Jamaican National Pleads Guilty to Federal Charge in Lottery Fraud/Extortion Scheme

For Immediate Release
U.S. Attorney's Office, District of Columbia
Defendant Tried to Trick Victims Into Believing They Won Mega Millions Lottery

            WASHINGTON – Keniel Thomas, 29, a Jamaican national, pled guilty today to trying to extort money from a couple in Washington D.C., who he tried to trick into believing they won the Mega Millions lottery, announced U.S. Attorney Jessie K. Liu and Nancy McNamara, Assistant Director in Charge of the FBI’s Washington Field Office.

            Thomas, also known as “David Morgan,” pled guilty in the U.S. District Court for the District of Columbia to a charge of interstate communication with the intent to extort. The charge carries a statutory maximum of 20 years in prison and potential financial penalties. Under federal sentencing guidelines, Thomas faces a likely range of 33 to 41 months in prison and a fine of up to $150,000. Following completion of his prison term, he will face deportation proceedings. The Honorable Chief Judge Beryl A. Howell scheduled sentencing for Jan. 11, 2019.

            According to the government’s evidence, Thomas, posing as “David Morgan,” placed a call on June 9, 2014 to a man who lived and worked in the District of Columbia. Thomas told the man that he was the head of Mega Millions and that the man was the winner of $15.5 million and a 2014 Mercedes Benz. Thomas told the man that the man needed to pay $50,000 to cover the taxes before the award was provided to him. He also told the man that he had information about his employment history. Shortly after the call, the man contacted the FBI.

            The following day, the man placed a call to “David Morgan” that was recorded by the FBI. In it, Thomas again told the man that he worked for Mega Millions. This time, he said the man was the first-place winner of a prize valued at $72 million and that included a 2014 Mercedes Benz with a year of free insurance. Once again, Thomas said that the man needed to send $50,000 to him to cover the taxes on the prizes.

            Over the course of the next month, Thomas made numerous calls to the man in attempts to get the money. He also reached the man’s wife and threatened violence if the money was not paid. Among other things, he claimed that he had done surveillance on the couple’s home.

            An FBI investigation led to the identification of Thomas. A criminal complaint was filed against Thomas in July 2014. He was arrested on Dec. 18, 2017, after he traveled by plane from Montego Bay, Jamaica, to John F. Kennedy International Airport in New York. He has remained in custody ever since.

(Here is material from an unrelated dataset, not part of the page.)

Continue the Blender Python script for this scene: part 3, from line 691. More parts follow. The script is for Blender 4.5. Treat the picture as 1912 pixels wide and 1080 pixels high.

            In announcing the plea, U.S. Attorney Liu and Assistant Director in Charge McNamara commended the work of those who investigated the case from the FBI’s Washington Field Office. They also expressed appreciation for the work of those who handled the case for the U.S. Attorney’s Office, including Assistant U.S. Attorney Peter C. Lallas and former Assistant U.S. Attorney Ephraim (Fry) Wernick. Finally, they commended the work of Assistant U.S. Attorneys David J. Gorman and Kathryn L. Rakoczy, who investigated and prosecuted the matter.